## [Work instructions]
Write out, word for word, only the lines from the one containing "M['bronze'], smooth=True), T)" through the final line of the data.

## [Source data]
__________________________________________________

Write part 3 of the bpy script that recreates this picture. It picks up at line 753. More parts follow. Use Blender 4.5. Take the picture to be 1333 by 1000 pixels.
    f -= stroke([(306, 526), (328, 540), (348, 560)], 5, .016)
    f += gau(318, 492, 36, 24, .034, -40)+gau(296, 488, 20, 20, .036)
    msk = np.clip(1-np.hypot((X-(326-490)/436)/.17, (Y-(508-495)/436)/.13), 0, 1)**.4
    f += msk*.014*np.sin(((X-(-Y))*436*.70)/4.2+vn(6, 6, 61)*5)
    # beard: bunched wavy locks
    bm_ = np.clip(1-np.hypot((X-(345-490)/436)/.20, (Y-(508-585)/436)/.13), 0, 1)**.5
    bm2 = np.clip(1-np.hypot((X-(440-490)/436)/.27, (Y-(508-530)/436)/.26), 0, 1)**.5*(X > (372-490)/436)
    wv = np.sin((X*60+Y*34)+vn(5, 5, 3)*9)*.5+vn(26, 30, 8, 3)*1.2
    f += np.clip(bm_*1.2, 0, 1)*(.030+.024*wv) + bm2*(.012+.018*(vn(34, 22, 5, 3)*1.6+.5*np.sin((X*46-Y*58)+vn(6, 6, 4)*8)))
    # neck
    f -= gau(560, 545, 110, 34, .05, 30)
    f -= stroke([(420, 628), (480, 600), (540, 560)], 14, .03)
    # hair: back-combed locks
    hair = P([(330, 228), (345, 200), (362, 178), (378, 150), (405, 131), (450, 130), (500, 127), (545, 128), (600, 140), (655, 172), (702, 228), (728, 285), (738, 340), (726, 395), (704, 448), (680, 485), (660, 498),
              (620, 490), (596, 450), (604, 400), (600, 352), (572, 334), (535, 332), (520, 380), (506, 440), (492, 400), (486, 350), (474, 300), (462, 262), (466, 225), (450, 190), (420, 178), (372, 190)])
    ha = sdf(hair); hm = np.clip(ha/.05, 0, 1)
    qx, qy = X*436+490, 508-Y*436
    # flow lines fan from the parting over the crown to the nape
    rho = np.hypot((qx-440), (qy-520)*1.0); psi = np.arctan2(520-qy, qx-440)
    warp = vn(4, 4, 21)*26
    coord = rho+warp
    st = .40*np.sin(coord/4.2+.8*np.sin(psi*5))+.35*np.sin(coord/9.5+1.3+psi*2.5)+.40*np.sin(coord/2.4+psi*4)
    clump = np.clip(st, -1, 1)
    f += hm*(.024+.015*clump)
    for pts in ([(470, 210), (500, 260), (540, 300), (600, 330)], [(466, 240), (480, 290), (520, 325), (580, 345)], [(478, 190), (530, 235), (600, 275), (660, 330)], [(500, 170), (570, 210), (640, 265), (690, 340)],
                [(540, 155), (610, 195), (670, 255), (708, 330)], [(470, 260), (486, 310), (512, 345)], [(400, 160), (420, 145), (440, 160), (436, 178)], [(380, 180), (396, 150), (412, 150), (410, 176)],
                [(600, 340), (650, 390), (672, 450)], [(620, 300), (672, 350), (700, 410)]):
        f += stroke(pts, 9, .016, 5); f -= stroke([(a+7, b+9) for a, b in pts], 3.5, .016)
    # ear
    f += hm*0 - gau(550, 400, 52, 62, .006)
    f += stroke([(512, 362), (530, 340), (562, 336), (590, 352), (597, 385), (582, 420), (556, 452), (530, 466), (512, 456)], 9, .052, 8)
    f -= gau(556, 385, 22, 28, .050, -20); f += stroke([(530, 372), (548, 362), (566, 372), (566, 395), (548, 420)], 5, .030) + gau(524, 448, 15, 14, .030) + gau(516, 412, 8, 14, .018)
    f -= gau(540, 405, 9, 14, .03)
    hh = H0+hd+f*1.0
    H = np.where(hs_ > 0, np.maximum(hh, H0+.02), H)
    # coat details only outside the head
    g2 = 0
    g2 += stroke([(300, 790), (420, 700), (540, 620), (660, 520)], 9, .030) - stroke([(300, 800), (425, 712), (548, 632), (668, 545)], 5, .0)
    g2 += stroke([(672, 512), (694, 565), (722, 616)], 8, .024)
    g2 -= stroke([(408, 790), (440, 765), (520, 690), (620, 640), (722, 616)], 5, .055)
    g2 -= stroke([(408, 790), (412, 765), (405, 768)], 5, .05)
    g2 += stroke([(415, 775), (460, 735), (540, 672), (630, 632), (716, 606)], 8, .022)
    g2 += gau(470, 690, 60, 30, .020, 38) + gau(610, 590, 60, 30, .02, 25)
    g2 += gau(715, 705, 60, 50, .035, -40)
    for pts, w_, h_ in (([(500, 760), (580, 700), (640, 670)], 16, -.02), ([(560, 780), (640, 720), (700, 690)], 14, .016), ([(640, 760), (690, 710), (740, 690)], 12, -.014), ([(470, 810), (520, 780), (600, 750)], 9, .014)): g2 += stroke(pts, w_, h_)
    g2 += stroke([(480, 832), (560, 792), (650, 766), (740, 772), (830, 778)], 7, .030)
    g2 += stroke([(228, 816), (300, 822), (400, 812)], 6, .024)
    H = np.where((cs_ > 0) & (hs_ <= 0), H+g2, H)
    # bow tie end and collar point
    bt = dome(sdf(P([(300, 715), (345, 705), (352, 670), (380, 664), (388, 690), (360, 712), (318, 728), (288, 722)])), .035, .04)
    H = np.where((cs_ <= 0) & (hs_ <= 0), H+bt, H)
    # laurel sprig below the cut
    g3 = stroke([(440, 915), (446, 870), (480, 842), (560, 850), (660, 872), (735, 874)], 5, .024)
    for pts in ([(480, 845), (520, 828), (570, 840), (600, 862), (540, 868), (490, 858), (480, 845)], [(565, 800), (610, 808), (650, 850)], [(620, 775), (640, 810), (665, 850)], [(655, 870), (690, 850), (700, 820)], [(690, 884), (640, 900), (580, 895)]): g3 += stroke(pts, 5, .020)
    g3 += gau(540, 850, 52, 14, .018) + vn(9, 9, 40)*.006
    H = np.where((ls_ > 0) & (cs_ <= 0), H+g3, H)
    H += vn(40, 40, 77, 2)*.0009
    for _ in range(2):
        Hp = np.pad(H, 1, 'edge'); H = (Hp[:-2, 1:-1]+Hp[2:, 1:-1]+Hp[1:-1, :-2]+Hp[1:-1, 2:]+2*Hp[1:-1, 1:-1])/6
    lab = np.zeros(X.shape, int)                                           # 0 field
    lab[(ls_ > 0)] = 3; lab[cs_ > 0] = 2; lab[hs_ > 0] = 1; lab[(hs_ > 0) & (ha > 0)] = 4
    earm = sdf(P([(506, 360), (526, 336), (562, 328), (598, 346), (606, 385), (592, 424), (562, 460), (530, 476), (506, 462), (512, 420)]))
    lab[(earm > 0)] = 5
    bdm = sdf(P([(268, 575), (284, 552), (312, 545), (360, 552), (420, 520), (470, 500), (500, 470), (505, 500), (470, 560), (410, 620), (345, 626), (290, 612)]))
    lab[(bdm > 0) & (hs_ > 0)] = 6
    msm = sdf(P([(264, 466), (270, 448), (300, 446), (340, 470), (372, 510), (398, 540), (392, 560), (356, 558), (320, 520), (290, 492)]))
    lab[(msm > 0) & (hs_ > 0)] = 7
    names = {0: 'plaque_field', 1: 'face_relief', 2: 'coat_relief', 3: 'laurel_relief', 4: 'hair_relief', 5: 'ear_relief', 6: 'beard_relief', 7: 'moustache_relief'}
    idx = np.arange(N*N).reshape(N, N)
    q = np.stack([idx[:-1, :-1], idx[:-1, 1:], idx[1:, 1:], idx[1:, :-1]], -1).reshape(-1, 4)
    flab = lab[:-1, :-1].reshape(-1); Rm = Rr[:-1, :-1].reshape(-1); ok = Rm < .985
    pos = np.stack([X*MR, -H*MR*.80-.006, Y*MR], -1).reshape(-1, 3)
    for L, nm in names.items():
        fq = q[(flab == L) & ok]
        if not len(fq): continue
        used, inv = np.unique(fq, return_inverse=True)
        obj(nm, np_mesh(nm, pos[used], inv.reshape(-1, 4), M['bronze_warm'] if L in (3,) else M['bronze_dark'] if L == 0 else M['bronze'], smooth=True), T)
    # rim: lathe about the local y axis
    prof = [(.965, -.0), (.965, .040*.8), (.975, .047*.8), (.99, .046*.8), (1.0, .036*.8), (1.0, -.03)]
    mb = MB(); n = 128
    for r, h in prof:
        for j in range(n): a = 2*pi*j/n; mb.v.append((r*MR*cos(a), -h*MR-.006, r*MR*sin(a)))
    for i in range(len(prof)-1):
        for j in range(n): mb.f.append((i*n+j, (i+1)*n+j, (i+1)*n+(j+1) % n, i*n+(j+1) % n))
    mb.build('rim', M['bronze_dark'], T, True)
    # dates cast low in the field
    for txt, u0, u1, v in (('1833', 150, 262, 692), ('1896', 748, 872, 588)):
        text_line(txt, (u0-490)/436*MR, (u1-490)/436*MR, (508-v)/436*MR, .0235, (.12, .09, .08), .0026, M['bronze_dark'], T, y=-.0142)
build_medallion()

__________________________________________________

## [Finished task]
        obj(nm, np_mesh(nm, pos[used], inv.reshape(-1, 4), M['bronze_warm'] if L in (3,) else M['bronze_dark'] if L == 0 else M['bronze'], smooth=True), T)
    # rim: lathe about the local y axis
    prof = [(.965, -.0), (.965, .040*.8), (.975, .047*.8), (.99, .046*.8), (1.0, .036*.8), (1.0, -.03)]
    mb = MB(); n = 128
    for r, h in prof:
        for j in range(n): a = 2*pi*j/n; mb.v.append((r*MR*cos(a), -h*MR-.006, r*MR*sin(a)))
    for i in range(len(prof)-1):
        for j in range(n): mb.f.append((i*n+j, (i+1)*n+j, (i+1)*n+(j+1) % n, i*n+(j+1) % n))
    mb.build('rim', M['bronze_dark'], T, True)
    # dates cast low in the field
    for txt, u0, u1, v in (('1833', 150, 262, 692), ('1896', 748, 872, 588)):
        text_line(txt, (u0-490)/436*MR, (u1-490)/436*MR, (508-v)/436*MR, .0235, (.12, .09, .08), .0026, M['bronze_dark'], T, y=-.0142)
build_medallion()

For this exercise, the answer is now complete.